イングランドの外交マップ。左の「Permanent Casus Belli」とあるのが、設定された「開戦理由」だ。このマップでは、開戦理由を持つ対象国は赤で表示される(黄緑は婚姻関係のある国)。

 あるいは、17世紀までヨーロッパのほとんどの争いの直接・間接的原因となった、ハプスブルク朝スペイン/オーストリア vs. ヴァロア/ブルボン朝フランスの争い。この歴史的状況に対しては、「開戦理由」というルールで対応している。開戦理由を持つ国家同士は、友好度が次第に下がっていく。開戦理由なしで戦争を始めると、その国の社会の「安定度」がドーンと下がる(=国内で反乱が起きやすくなる)。この開戦理由は、普段は特定の行為をする(軍事同盟から一方的に離れる、王室間の婚姻を破棄する、など)ことで与えられるが、スペインとフランスのような仇敵同士は、当初からお互いに開戦理由を持っているのだ。したがって、この両国は、他国に対してよりもずっと簡単に戦争が始められる。両国はそれぞれヨーロッパ中に同盟国を組織しているから、結果として、スペインとフランス二国間の争いは、すぐに西ヨーロッパ全体の争乱に拡大してしまうのだ。



シンプルだがリアリティのある探検/入植システム

 大航海時代の探検/入植ゲームはすでにいくつもあるが、EUのシステムはCivシリーズの「Colonization」とアートディンク「アトラス」のミックスというイメージが近いのではないかと思う。

陸海の探検。左の陸軍ユニットのリーダーSmithは、未知の土地を探検できる能力を持つ。その南のSANTEEに駐留している陸軍のリーダーは、すでに知っている土地にしか移動できない。事情は海軍もほぼ同じだ。

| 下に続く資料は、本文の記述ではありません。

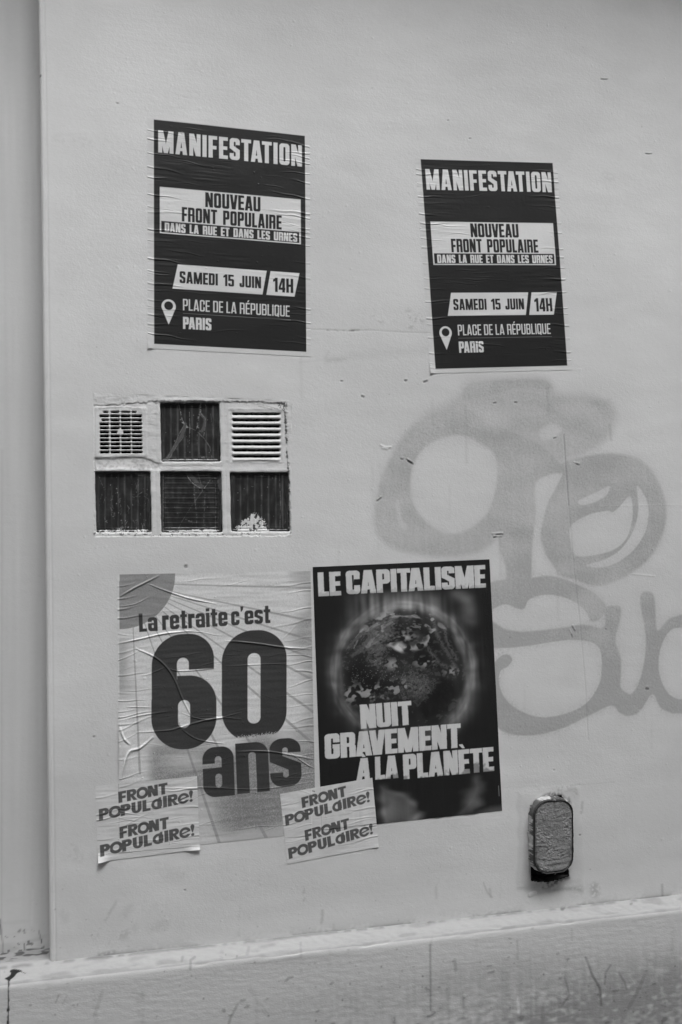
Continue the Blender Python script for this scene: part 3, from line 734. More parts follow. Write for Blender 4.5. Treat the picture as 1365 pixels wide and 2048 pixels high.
# left vent: eleven rows of four slots
d_v1 = np.full(WX.shape, 1e3)
cols = [(199.5, 218), (221, 239.5), (242, 261.5), (263.5, 284)]
for r_ in range(11):
    vc = 824 + r_ * 8.02
    for c_, (ua, ub) in enumerate(cols):
        h_ = 2.55
        if r_ == 0: ua, ub, h_ = ua + (8 if c_ == 0 else 1), ub - (11 if c_ == 3 else 1), 1.9
        if r_ == 2 and c_ == 0: ua, h_ = ua + 4, 2.0
        if r_ == 5 and c_ == 1: ub -= 5
        if r_ == 5 and c_ == 2: ua += 4.5
        d_v1 = np.minimum(d_v1, s_rr(U - r_ * .12, V - vc, ua, -h_, ub, h_, 1.3))
d_v1 = d_v1 + .16 * w2 + .10 * w3
# right vent: eight louvres
d_v2 = np.full(WX.shape, 1e3); ramp2 = np.zeros(WX.shape); slat = np.zeros(WX.shape)
for r_ in range(8):
    v0 = 825.5 + r_ * 12.1
    ins = s_box(U, V, 466, v0, 562, v0 + 6.6)
    dd = s_rr(U, V, 467 + .4 * r_, v0 - .2 + .0, 561, v0 + 3.7, 1.6)
    d_v2 = np.minimum(d_v2, dd)
    t = np.clip((V - v0) / 6.8, 0, 1)
    inx = sstep(463, 470, U) * (1 - sstep(556, 564, U))
    ramp2 = np.maximum(ramp2, np.where((V >= v0 - .8) & (V <= v0 + 6.8), (1 - t) * inx * sstep(-.8, .2, V - v0), 0))
    slat = np.maximum(slat, inx * np.exp(-((V - v0 - 9.2) / 2.6) ** 2))
d_v2 = d_v2 + .28 * w2 + .12 * w3
PXW = .00130
H = .0003 * w1 + .00005 * w4 + .00007 * w2
H = H - .0022 * (1 - sstep(-1, 8, -s_rr(U, -V, 186, -1075, 585, -800, 2) + 1))*0
# panel sits slightly back from the wall face with a ragged arris
din = s_poly(U, V, [(188, 812), (320, 803), (444, 803), (571, 807), (583, 1066), (570, 1072), (190, 1074)])
H = H - .0016 * (1 - sstep(-2, 3, din + .9 * w2))
H = H + .0006 * np.exp(-((d_blk - 4) / 3.5) ** 2)            # paint built up round the blocks
# moulded edges of the left vent plate and the mortar ridge under it
pl = s_rr(U, V, 191, 815, 293, 914, 4) + .8 * w1
H = H + .0010 * (1 - sstep(-3, 2, pl)) + .0005 * np.exp(-((pl - .2) / 2.2) ** 2)
mrid = s_poly(U, V, [(190, 918), (285, 914), (322, 930), (322, 939), (190, 938)]) + 1.2 * w1
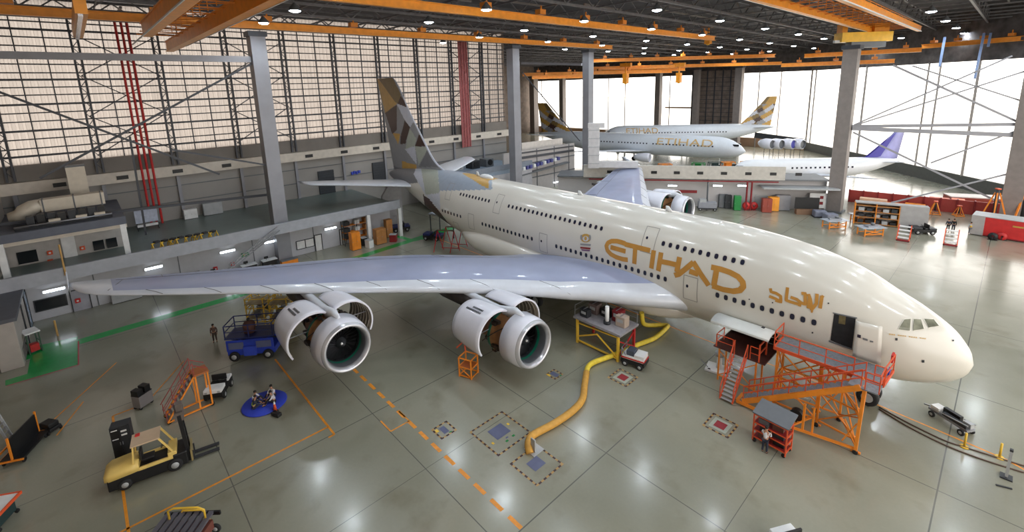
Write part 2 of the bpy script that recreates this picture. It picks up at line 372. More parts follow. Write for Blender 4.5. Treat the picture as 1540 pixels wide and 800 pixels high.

 ゲーム当初は「征服者」「探検家」能力を持つリーダーが指揮する陸海軍ユニット以外は探検ができない(後に、陸海軍の技術レベルが上がればリーダーなしで探検できる)。そこで、16世紀一杯ぐらいは、コロンブスやコルテス、ピサロ、ドレイクといったリーダーたちが未知の世界に挑む展開になる。といっても、アトラスなどとは違い、EUの地形は現実の世界地図そのままなので、現代の我々には陸地のある場所の推測は付いてしまうのだが。



HOCHELAGA(右の地図の濃い緑のエリア)では、原住民とコロニーが共存している。アメリカでは500~1500人程度の小さな原住民社会が多いが、インドなどには2万人の部族国家エリアもあり、こういうところの好戦度が高いと、交易所を維持するのも困難だ。

 発見した土地には、「交易所」か「コロニー」のどちらかを設置できる。交易所は、そのエリアの産物の貿易収入を得る拠点だ。一方コロニーは、いずれ都市にまで成長させられる。ただし、どちらもその国に登場する「入植者」の数だけしか設置できないところがミソだ。キリスト教国の場合、入植者は「カトリック<プロテスタント<カルヴァン派」の順で多く登場する。たとえばイングランドは、新教に改宗するまではほとんど入植者が出てこないため、早期に海外拠点を築くのはかなり難しくなっている。
 コロニーのレベルが6を超える(7回以上入植に成功する)と、そのコロニーは都市に成長する。こうなって初めて、本国の都市と同じように陸海軍部隊を作ったり、城壁を建設したりできるようになる。
 その土地に原住民がいる場合、その「好戦度」が高いといきなり戦いになることもあるが、原住民を刺激しないようにうまくコロニー建設を進めれば、コロニーが都市になった時点で原住民も都市の住民に組み込まれる(その分人口が増える)。